Reproduce the opening lines of the records exactly, up to and including the line in which "7.32, bev=.004), DUCTG, du)" occurs.

----------------------------------------

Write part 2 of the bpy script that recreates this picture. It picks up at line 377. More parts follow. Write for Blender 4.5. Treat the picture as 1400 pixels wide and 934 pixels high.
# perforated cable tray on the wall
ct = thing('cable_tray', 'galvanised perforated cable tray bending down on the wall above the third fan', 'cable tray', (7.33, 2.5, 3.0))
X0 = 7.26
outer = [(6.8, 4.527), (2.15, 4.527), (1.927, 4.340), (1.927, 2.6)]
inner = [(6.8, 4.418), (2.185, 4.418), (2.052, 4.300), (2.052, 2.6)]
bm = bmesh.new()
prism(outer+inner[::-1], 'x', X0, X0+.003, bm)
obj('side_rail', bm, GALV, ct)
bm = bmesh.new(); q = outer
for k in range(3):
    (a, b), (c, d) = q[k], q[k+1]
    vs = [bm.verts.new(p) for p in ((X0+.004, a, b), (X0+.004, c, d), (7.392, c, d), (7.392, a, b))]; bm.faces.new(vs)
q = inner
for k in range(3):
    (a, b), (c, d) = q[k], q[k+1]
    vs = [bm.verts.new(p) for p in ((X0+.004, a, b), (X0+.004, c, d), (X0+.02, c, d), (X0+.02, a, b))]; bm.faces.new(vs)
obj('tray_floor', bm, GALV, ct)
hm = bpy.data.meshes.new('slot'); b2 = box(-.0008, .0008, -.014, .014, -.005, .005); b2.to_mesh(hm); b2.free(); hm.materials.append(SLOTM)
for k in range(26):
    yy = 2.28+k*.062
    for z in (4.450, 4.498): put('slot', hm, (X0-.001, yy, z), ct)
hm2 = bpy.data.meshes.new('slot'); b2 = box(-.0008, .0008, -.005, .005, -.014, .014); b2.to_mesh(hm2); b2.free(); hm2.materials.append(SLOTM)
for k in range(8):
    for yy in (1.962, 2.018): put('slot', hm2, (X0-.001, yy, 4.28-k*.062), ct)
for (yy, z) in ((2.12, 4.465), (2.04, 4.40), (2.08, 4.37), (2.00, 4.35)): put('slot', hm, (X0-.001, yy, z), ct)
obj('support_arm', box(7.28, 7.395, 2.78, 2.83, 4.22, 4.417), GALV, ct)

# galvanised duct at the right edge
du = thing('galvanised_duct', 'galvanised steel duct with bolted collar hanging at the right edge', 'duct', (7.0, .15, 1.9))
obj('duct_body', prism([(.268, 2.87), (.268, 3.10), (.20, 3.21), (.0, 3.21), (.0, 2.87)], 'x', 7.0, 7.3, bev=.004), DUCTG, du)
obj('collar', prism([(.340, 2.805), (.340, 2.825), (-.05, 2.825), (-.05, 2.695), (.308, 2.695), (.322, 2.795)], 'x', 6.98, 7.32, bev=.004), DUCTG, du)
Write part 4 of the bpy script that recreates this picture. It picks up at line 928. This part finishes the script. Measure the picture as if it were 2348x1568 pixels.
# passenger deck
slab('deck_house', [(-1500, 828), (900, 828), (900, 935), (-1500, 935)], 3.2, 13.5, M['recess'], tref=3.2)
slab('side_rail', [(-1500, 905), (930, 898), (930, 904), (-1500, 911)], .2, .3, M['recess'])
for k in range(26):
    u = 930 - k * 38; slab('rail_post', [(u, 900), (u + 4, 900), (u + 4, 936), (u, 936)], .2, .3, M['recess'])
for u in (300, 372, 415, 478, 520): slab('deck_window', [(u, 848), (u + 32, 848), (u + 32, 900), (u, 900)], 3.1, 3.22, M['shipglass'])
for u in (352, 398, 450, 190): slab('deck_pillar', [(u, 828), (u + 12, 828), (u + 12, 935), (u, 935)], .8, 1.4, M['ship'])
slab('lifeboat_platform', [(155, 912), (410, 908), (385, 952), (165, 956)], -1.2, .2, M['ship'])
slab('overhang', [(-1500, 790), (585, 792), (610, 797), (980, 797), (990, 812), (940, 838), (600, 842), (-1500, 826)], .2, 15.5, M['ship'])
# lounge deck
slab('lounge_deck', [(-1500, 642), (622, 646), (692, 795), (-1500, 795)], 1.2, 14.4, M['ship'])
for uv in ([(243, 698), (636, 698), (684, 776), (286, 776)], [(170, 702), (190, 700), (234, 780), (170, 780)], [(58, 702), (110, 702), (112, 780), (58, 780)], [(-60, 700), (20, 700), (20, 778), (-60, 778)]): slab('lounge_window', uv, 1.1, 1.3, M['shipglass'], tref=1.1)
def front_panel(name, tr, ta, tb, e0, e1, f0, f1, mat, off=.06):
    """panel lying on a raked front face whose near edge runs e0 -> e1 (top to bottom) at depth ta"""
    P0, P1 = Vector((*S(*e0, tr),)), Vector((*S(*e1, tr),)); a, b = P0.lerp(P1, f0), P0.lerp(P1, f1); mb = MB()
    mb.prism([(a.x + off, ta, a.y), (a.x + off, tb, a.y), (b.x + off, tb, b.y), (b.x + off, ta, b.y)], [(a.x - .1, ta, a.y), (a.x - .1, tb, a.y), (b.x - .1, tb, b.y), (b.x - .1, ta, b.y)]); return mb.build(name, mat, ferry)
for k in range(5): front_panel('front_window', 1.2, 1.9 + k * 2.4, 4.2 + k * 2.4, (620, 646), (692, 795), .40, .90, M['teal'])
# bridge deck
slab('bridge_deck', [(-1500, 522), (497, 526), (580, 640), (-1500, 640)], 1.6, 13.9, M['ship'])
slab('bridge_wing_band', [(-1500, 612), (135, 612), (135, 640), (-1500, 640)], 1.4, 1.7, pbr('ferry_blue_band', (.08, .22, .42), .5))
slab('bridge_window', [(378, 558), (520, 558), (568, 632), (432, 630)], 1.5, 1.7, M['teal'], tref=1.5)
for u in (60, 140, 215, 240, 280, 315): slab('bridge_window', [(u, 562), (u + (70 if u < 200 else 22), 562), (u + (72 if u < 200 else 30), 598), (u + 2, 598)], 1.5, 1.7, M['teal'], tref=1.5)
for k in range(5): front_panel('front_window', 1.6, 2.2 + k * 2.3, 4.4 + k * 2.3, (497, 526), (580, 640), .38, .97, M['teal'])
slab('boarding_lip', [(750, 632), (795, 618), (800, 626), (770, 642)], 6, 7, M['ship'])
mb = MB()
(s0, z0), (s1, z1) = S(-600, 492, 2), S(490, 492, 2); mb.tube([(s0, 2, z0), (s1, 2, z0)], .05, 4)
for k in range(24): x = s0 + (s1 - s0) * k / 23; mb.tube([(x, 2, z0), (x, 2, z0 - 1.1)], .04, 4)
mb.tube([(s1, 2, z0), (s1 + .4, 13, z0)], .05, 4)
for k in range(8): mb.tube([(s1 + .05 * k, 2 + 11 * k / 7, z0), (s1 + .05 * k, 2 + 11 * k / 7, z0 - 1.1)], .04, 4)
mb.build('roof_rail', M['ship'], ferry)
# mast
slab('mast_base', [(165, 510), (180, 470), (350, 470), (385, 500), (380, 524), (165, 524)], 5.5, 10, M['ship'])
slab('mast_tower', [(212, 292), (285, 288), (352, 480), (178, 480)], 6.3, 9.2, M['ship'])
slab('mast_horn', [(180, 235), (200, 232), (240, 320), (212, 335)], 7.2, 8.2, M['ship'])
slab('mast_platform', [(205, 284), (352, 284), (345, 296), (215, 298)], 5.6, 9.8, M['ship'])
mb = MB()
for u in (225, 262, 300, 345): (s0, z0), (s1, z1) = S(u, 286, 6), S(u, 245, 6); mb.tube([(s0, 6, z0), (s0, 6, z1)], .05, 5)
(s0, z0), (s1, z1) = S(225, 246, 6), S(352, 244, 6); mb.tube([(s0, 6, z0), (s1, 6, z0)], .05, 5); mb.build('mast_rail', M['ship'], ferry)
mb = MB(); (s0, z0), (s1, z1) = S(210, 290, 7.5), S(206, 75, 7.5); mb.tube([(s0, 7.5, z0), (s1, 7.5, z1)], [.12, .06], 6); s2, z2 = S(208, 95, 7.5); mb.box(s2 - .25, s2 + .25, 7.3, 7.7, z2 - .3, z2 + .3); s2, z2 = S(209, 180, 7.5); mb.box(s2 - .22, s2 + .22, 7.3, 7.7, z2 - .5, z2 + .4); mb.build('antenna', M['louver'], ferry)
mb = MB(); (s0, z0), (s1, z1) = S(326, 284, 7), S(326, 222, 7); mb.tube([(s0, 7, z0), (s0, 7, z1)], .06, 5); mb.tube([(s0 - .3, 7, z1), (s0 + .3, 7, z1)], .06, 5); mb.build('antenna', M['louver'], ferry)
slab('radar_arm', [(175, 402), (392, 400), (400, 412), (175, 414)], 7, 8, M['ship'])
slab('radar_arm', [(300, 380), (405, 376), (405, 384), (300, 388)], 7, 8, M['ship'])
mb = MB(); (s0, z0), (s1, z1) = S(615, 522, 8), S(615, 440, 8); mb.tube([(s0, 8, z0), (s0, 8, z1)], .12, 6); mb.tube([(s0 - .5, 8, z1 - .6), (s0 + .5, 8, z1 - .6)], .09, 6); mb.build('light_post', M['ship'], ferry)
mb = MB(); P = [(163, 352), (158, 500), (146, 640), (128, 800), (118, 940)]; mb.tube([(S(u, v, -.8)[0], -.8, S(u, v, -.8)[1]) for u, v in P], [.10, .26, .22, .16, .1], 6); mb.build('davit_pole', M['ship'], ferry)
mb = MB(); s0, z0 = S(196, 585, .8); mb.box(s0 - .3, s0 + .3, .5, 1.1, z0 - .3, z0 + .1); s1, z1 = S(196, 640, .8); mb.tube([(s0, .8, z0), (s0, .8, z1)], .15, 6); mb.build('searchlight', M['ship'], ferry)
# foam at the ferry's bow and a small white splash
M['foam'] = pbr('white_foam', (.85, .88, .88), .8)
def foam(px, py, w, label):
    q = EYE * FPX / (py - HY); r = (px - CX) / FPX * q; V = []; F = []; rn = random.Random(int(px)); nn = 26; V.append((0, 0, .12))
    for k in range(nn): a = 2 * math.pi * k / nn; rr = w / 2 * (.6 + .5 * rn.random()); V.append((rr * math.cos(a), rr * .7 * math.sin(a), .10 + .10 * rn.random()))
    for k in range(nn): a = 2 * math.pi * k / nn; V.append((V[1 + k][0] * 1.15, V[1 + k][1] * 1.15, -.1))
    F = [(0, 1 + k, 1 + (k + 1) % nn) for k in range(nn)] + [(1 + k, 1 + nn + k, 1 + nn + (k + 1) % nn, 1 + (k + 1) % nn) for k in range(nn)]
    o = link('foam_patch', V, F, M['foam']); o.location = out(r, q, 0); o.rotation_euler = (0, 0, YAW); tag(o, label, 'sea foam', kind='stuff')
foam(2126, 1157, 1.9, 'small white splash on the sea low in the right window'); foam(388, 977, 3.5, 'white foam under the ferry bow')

----------------------------------------

**Completed exercise**:
Write part 2 of the bpy script that recreates this picture. It picks up at line 377. More parts follow. Write for Blender 4.5. Treat the picture as 1400 pixels wide and 934 pixels high.
# perforated cable tray on the wall
ct = thing('cable_tray', 'galvanised perforated cable tray bending down on the wall above the third fan', 'cable tray', (7.33, 2.5, 3.0))
X0 = 7.26
outer = [(6.8, 4.527), (2.15, 4.527), (1.927, 4.340), (1.927, 2.6)]
inner = [(6.8, 4.418), (2.185, 4.418), (2.052, 4.300), (2.052, 2.6)]
bm = bmesh.new()
prism(outer+inner[::-1], 'x', X0, X0+.003, bm)
obj('side_rail', bm, GALV, ct)
bm = bmesh.new(); q = outer
for k in range(3):
    (a, b), (c, d) = q[k], q[k+1]
    vs = [bm.verts.new(p) for p in ((X0+.004, a, b), (X0+.004, c, d), (7.392, c, d), (7.392, a, b))]; bm.faces.new(vs)
q = inner
for k in range(3):
    (a, b), (c, d) = q[k], q[k+1]
    vs = [bm.verts.new(p) for p in ((X0+.004, a, b), (X0+.004, c, d), (X0+.02, c, d), (X0+.02, a, b))]; bm.faces.new(vs)
obj('tray_floor', bm, GALV, ct)
hm = bpy.data.meshes.new('slot'); b2 = box(-.0008, .0008, -.014, .014, -.005, .005); b2.to_mesh(hm); b2.free(); hm.materials.append(SLOTM)
for k in range(26):
    yy = 2.28+k*.062
    for z in (4.450, 4.498): put('slot', hm, (X0-.001, yy, z), ct)
hm2 = bpy.data.meshes.new('slot'); b2 = box(-.0008, .0008, -.005, .005, -.014, .014); b2.to_mesh(hm2); b2.free(); hm2.materials.append(SLOTM)
for k in range(8):
    for yy in (1.962, 2.018): put('slot', hm2, (X0-.001, yy, 4.28-k*.062), ct)
for (yy, z) in ((2.12, 4.465), (2.04, 4.40), (2.08, 4.37), (2.00, 4.35)): put('slot', hm, (X0-.001, yy, z), ct)
obj('support_arm', box(7.28, 7.395, 2.78, 2.83, 4.22, 4.417), GALV, ct)

# galvanised duct at the right edge
du = thing('galvanised_duct', 'galvanised steel duct with bolted collar hanging at the right edge', 'duct', (7.0, .15, 1.9))
obj('duct_body', prism([(.268, 2.87), (.268, 3.10), (.20, 3.21), (.0, 3.21), (.0, 2.87)], 'x', 7.0, 7.3, bev=.004), DUCTG, du)
obj('collar', prism([(.340, 2.805), (.340, 2.825), (-.05, 2.825), (-.05, 2.695), (.308, 2.695), (.322, 2.795)], 'x', 6.98, 7.32, bev=.004), DUCTG, du)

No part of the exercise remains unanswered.